Unfortunately it did not.  With my shooting style I shoot quite rapidly.  I allow the models to free pose in order to avoid stiff poses.  I shoot frames whether I think the pose is good or not, because sometimes, once you look at it on screen it really WAS a good shot.  Why miss it?   But the point is, when I really see a model HIT the right pose, something that looks so super sexy and just ‘right’, I snap very rapidly: a slight shift of the hips, flick of the eyes, raise of the chin can make the difference between a ‘keeper’ and a shot that pops out.

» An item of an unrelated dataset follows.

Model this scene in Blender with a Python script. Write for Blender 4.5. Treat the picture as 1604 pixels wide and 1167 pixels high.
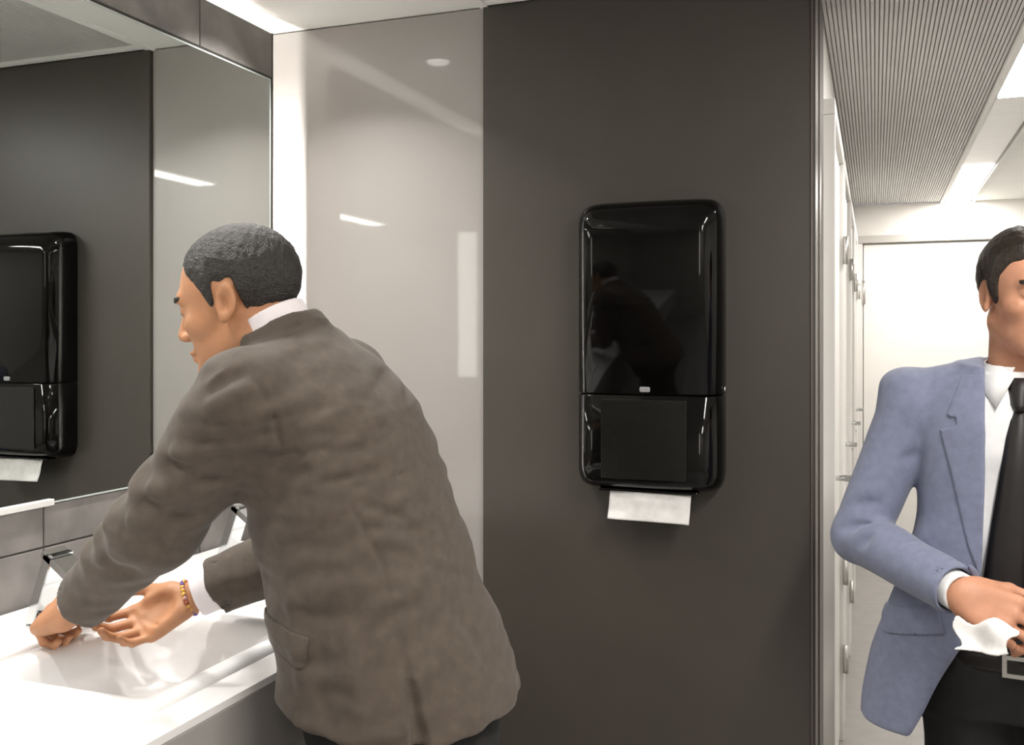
import bpy, bmesh, math, random
import numpy as np
from mathutils import Vector, Matrix

# ---------------------------------------------------------------- camera, world, exposure, big lights
scene = bpy.context.scene
COL = scene.collection
for o in list(bpy.data.objects):
    bpy.data.objects.remove(o)

cam_d = bpy.data.cameras.new('camera')
cam_d.sensor_width = 36.0
cam_d.lens = 1536.0 / 1604.0 * 36.0
cam_d.shift_y = -48.5 / 1604.0
cam_d.clip_start = 0.05
cam = bpy.data.objects.new('camera', cam_d)
COL.objects.link(cam)
cam.location = (1.571, -2.5, 1.45)
cam.rotation_euler = (math.radians(90), 0, math.radians(20.3))
scene.camera = cam

world = bpy.data.worlds.new('world')
scene.world = world
world.use_nodes = True
world.node_tree.nodes['Background'].inputs[0].default_value = (0.9, 0.95, 1.0, 1)
world.node_tree.nodes['Background'].inputs[1].default_value = 0.3

scene.view_settings.view_transform = 'Standard'
scene.view_settings.look = 'None'
scene.view_settings.gamma = 1.0
scene.view_settings.use_curve_mapping = False
scene.view_settings.exposure = 0.0

CEIL = 2.37


def area_light(name, loc, rot, sx, sy, power, color=(1, 0.96, 0.91), shape='RECTANGLE', spread=180):
    d = bpy.data.lights.new(name, 'AREA')
    d.shape = shape
    d.size = sx
    if shape in ('RECTANGLE', 'ELLIPSE'):
        d.size_y = sy
    d.energy = power
    d.color = color
    d.spread = math.radians(spread)
    o = bpy.data.objects.new(name, d)
    COL.objects.link(o)
    o.location = loc
    o.rotation_euler = rot
    return o


# lamps of the room: lit sections of the ceiling light band (built further down), downlights, cove strips
BAND = [(-4.35, -3.2, 22), (-2.25, -0.95, 34), (0.1, 1.6, 16), (3.15, 4.52, 22)]  # rearmost lit section is assumed, out of view
for y0_, y1_, pw in BAND:
    area_light('band_lamp', (2.08, (y0_ + y1_) / 2, CEIL - 0.012), (0, 0, 0), 0.13, y1_ - y0_ - 0.04, pw)
DOWNLIGHTS = [(0.233, -0.42), (0.233, -1.10), (0.233, -1.78)]  # the one by the back wall shows reflected; the others are assumed
for dx_, dy_ in DOWNLIGHTS:
    area_light('downlight_lamp', (dx_, dy_, CEIL - 0.02), (0, 0, 0), 0.065, 0.065, 6, (1, 0.97, 0.93), 'DISK', 120)
# light strips hidden behind the free-standing tiled mirror wall
area_light('cove_lamp', (-0.040, -0.275, 1.15), (math.radians(90), 0, 0), 0.02, 1.7, 40, (1, 0.97, 0.93))
area_light('cove_lamp', (-0.045, -1.7, 2.24), (math.radians(180), 0, 0), 0.02, 2.9, 7, (1, 0.97, 0.93))


# ---------------------------------------------------------------- materials
MATS = {}


def mat(name, color, rough=0.5, metal=0.0, coat=0.0, noise=None, bump=None, spec=0.5, emit=None, sheen=0.0,
        coat_rough=0.03, transmission=0.0):
    """noise=(scale, amount, detail[, stretch xyz]); bump=(scale, strength, distance)"""
    if name in MATS:
        return MATS[name]
    m = bpy.data.materials.new(name)
    m.use_nodes = True
    nt = m.node_tree
    b = nt.nodes['Principled BSDF']
    b.inputs['Base Color'].default_value = (*color, 1)
    b.inputs['Roughness'].default_value = rough
    b.inputs['Metallic'].default_value = metal
    b.inputs['Specular IOR Level'].default_value = spec
    b.inputs['Coat Weight'].default_value = coat
    b.inputs['Coat Roughness'].default_value = coat_rough
    b.inputs['Sheen Weight'].default_value = sheen
    b.inputs['Transmission Weight'].default_value = transmission
    tc = nt.nodes.new('ShaderNodeTexCoord')
    if noise:
        mp = nt.nodes.new('ShaderNodeMapping')
        if len(noise) > 3:
            mp.inputs['Scale'].default_value = noise[3]
        nt.links.new(tc.outputs['Object'], mp.inputs['Vector'])
        n = nt.nodes.new('ShaderNodeTexNoise')
        n.inputs['Scale'].default_value = noise[0]
        n.inputs['Detail'].default_value = noise[2]
        nt.links.new(mp.outputs[0], n.inputs['Vector'])
        r = nt.nodes.new('ShaderNodeValToRGB')
        a = noise[1]
        r.color_ramp.elements[0].position = 0.3
        r.color_ramp.elements[1].position = 0.7
        r.color_ramp.elements[0].color = (*[c * (1 - a) for c in color], 1)
        r.color_ramp.elements[1].color = (*[min(1, c * (1 + a)) for c in color], 1)
        nt.links.new(n.outputs['Fac'], r.inputs[0])
        nt.links.new(r.outputs[0], b.inputs['Base Color'])
    if bump:
        n2 = nt.nodes.new('ShaderNodeTexNoise')
        n2.inputs['Scale'].default_value = bump[0]
        n2.inputs['Detail'].default_value = 3
        nt.links.new(tc.outputs['Object'], n2.inputs['Vector'])
        bp = nt.nodes.new('ShaderNodeBump')
        bp.inputs['Strength'].default_value = bump[1]
        bp.inputs['Distance'].default_value = bump[2]
        nt.links.new(n2.outputs['Fac'], bp.inputs['Height'])
        nt.links.new(bp.outputs[0], b.inputs['Normal'])
    if emit:
        b.inputs['Emission Color'].default_value = (*emit[0], 1)
        b.inputs['Emission Strength'].default_value = emit[1]
    MATS[name] = m
    return m


def srgb(r, g, b):
    f = lambda c: (c / 255 / 12.92) if c / 255 <= 0.04045 else ((c / 255 + 0.055) / 1.055) ** 2.4
    return (f(r), f(g), f(b))


M_ceil = mat('ceiling_paint', (0.80, 0.80, 0.77), 0.7, noise=(3, 0.02, 2))
M_rib = mat('ceiling_rib_metal', (0.60, 0.59, 0.57), 0.6, noise=(8, 0.03, 2))
M_ribback = mat('ceiling_rib_backing', (0.52, 0.51, 0.495), 0.8, noise=(8, 0.03, 2))
M_dark = mat('dark_wall_laminate', (0.062, 0.054, 0.045), 0.38, noise=(5, 0.05, 3), bump=(260, 0.03, 0.001))
M_glassgrey = mat('grey_back_painted_glass', (0.35, 0.328, 0.310), 0.30, coat=0.65, coat_rough=0.03, noise=(1.5, 0.03, 2))
M_white = mat('white_wall_paint', (0.80, 0.78, 0.75), 0.55, noise=(4, 0.02, 2))
M_door = mat('white_door_laminate', (0.82, 0.80, 0.77), 0.35, noise=(3, 0.02, 2))
M_grey = mat('grey_wall_paint', (0.50, 0.48, 0.45), 0.6, noise=(4, 0.03, 2))
M_floor = mat('pale_grey_floor', (0.33, 0.315, 0.30), 0.35, noise=(14, 0.08, 5), bump=(120, 0.05, 0.001))
M_tile = mat('concrete_look_tile', (0.215, 0.20, 0.188), 0.45, noise=(9, 0.3, 7), bump=(60, 0.08, 0.001))
M_grout = mat('dark_grout', (0.10, 0.092, 0.086), 0.9, noise=(90, 0.1, 2))
M_mirror = mat('mirror_silver', (0.80, 0.83, 0.81), 0.004, metal=1.0, noise=(0.6, 0.01, 1))
M_medge = mat('mirror_edge_glass', (0.62, 0.68, 0.64), 0.2, noise=(20, 0.05, 1))
M_steel = mat('brushed_steel', (0.62, 0.61, 0.59), 0.28, metal=1.0, noise=(30, 0.08, 3, (1, 1, 20)))
M_chrome = mat('polished_chrome', (0.72, 0.74, 0.74), 0.08, metal=1.0, noise=(4, 0.02, 1))
M_bronze = mat('dark_metal_profile', (0.16, 0.14, 0.125), 0.35, metal=0.8, noise=(30, 0.06, 2, (1, 1, 10)))
M_counter = mat('white_solid_surface', (0.84, 0.82, 0.81), 0.28, noise=(6, 0.02, 3))
M_basin = mat('white_glazed_basin', (0.86, 0.855, 0.85), 0.32, coat=0.1, noise=(3, 0.015, 2))
M_apron = mat('grey_counter_panel', (0.33, 0.31, 0.295), 0.45, noise=(5, 0.05, 3))
M_black = mat('black_gloss_plastic', (0.0025, 0.0022, 0.002), 0.06, coat=0.0, spec=0.32, noise=(9, 0.1, 2))
M_blackwin = mat('smoked_plastic_window', (0.010, 0.010, 0.009), 0.2, spec=0.35, noise=(9, 0.1, 2))
M_badge = mat('silver_badge', (0.45, 0.45, 0.46), 0.35, metal=0.6, noise=(400, 0.25, 2))
M_paper = mat('white_tissue_paper', (0.80, 0.785, 0.77), 0.9, noise=(38, 0.08, 4), bump=(90, 0.35, 0.002))
M_lamp = mat('lamp_diffuser', (0.9, 0.9, 0.88), 0.5, emit=((1, 0.97, 0.92), 9.0), noise=(5, 0.01, 1))
M_lamp2 = mat('panel_diffuser', (0.9, 0.9, 0.88), 0.5, emit=((1, 0.97, 0.92), 2.5), noise=(5, 0.01, 1))
M_plastic = mat('white_plastic', (0.8, 0.8, 0.78), 0.4, noise=(12, 0.02, 1))
M_skin1 = mat('tan_skin', (0.47, 0.225, 0.115), 0.5, noise=(35, 0.10, 4), bump=(420, 0.10, 0.001), spec=0.4)
M_skin2 = mat('light_skin', (0.56, 0.27, 0.165), 0.5, noise=(35, 0.10, 4), bump=(420, 0.10, 0.001), spec=0.4)
M_hair = mat('cropped_black_hair', (0.022, 0.019, 0.017), 0.55, noise=(230, 0.75, 3), bump=(330, 0.9, 0.004))
M_hair2 = mat('dark_brown_hair', (0.022, 0.015, 0.010), 0.45, noise=(160, 0.5, 3, (1, 1, .3)), bump=(220, 0.6, 0.003))
M_jacket1 = mat('brown_wool_cloth', (0.075, 0.057, 0.043), 0.85, noise=(55, 0.16, 6), bump=(520, 0.3, 0.0012), sheen=0.12)
M_jacket2 = mat('blue_wool_cloth', (0.185, 0.205, 0.30), 0.85, noise=(60, 0.10, 6), bump=(520, 0.22, 0.0012), sheen=0.2)
M_trouser = mat('black_trouser_cloth', (0.009, 0.0085, 0.0085), 0.85, noise=(80, 0.2, 3))
M_shirtp = mat('pale_pink_shirt_cotton', (0.80, 0.74, 0.76), 0.8, noise=(60, 0.03, 3), bump=(500, 0.1, 0.001))
M_shirt = mat('white_shirt_cotton', (0.80, 0.80, 0.80), 0.8, noise=(60, 0.03, 3), bump=(500, 0.1, 0.001))
M_tie = mat('black_silk_tie', (0.010, 0.008, 0.008), 0.5, noise=(200, 0.3, 2))
M_leather = mat('black_leather', (0.012, 0.010, 0.009), 0.3, noise=(150, 0.2, 3))
M_eye = mat('eye_white', (0.75, 0.72, 0.70), 0.15, noise=(60, 0.05, 1))
M_iris = mat('brown_iris', (0.03, 0.018, 0.01), 0.1, noise=(300, 0.3, 1))
M_bead = None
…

In this case however, the rapid recycling times of the AB400 were able to keep up with my shooting style, but the extra ‘quality brand name’ light could not.  In fact, after a few rapid fires it would signal an ‘overheat’ condition and we’d have to stop for a few seconds to allow it to catch up to us.   This totally threw off my timing and the whole creative process.

So, just something to learn from my experience.  Try to make sure your lights can keep up with your style.   Even if they aren’t all the same watt-seconds, at least they should be close enough so it doesn’t slow you down.   I know I’ve had a few people at my workshops comment on the difference of shooting studio strobes vs. speedlights; once you see the difference you may switch too.